Bize Hasan b. Abdülaziz, ona Abdullah b. Yahya, ona Hayve, ona Bekir b. Amr, ona Bükeyr, ona da Nâfi şöyle demiştir: Bir adam İbn Ömer'e (r.anhuma) geldi ve “ey Ebu Abdurrahman! Allah'ın Kitabı'nda zikrettiği "Eğer müminlerden iki gurup birbirleriyle vuruşurlarsa..." (Hucurât, 49/9) ayetini işitmedin mi? Allah'ın Kitabı'nda zikrettiği üzere, seni Müslümanlar arasındaki savaşa katılmaktan men eden şey nedir?” diye sordu. İbn Ömer de “Ey kardeşimin oğlu! Allah'ın "Kim bir mümini kasten öldürürse cezası, içinde ebedi kalacağı cehennemdir. Allah ona öfkelenmiştir, ona lanet etmiştir ve ona çok büyük bir azâb hazırlamıştır." (Nisâ, 4/93) buyruğunu dikkate alarak savaşmaktan uzak durmak bana bu ayeti dikkate alarak savaşmaktan daha sevimlidir” dedi. Bu cevap üzerine o kimse “Şüphesiz ki Allah "bir fitne kalmayıncaya ve din tamamen Allah'ın oluncaya kadar onlarla savaşın..." (Bakara, 2/193) buyuruyor” dedi. Bunun üzerine İbn Ömer “Biz, Rasulullah (sav) zamanında o savaşı müşriklere karşı yapmıştık. Müslümanlar o zaman sayıca azdı. Kişi dininden dolayı baskıya maruz kalır; Müşrikler onu ya öldürür ya da onu zincire vururlardı. Nihayet Müslümanlar çoğaldı, artık hiçbir fitne kalmadı” dedi. Bunun üzerine o (Haricî) kişi, İbn Ömer'in, savaş konusunda kendisiyle aynı görüşte olmadığını görünce “peki, Ali ve Osman hakkındaki görüşün nedir?” dedi. İbn Ömer de “Ali ve Osman hakkındaki görüşüme gelince; Allah, Osman'ı affetmiştir. Fakat siz onu affetmek istemediniz. Ali'ye gelince; O, Rasulullah'ın amcasının oğlu ve kızının kocasıdır.” Sonra eliyle Fâtıma'nın mezarına işaret ederek “İşte şu, Peygamber'in kızıdır” veya “O'nun kızı işte şu gördüğünüz yerdedir” dedi.

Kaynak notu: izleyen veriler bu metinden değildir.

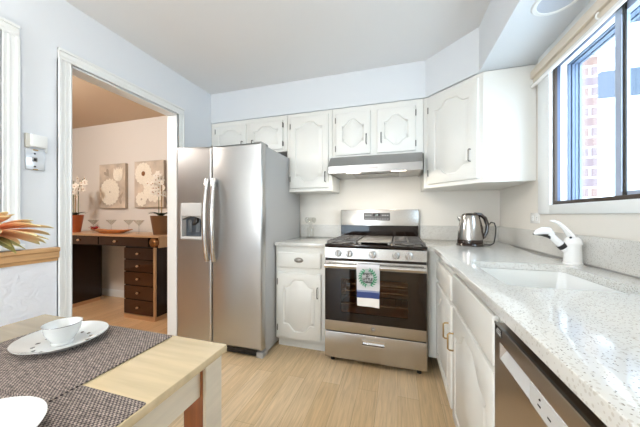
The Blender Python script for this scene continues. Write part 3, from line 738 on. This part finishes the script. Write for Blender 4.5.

Bize Osman b. Ebu Şeybe, ona Veki, ona Osmaneş-Şehhâm, ona Müslim b. Ebu Bekre, ona da babası (Nüfey b. Mesruh) şöyle rivayet etmiştir: "Rasulullah (sav) 'Yakında bir fitne çıkacaktır. O fitne zamanında (ona karışmadan) uzanıp yatan, oturandan, oturan ayakta durandan, ayakta duran, yürüyenden, yürüyen de koşandan daha hayırlı olacaktır' buyurdu. Ebu Bekre 'ey Allah'ın Rasulü! (O zaman geldiğinde) bana ne tavsiye edersin?' dedi. Rasulullah da (sav) 'Devesi olan develerini, davarı olan da davarını gütsün, bağı bahçesi olan da eksin biçsin' buyurdu. Ebu Bekre 'bunlardan hiçbir şeye sahip olmayan ne yapsın?' deyince, Rasulullah (sav) 'kılıcını alıp keskin tarafını bir taşa çalsın, sonra da elinden geldiğince kurtuluş yolunu tutsun (fitneden uzak dursun)' buyurdu."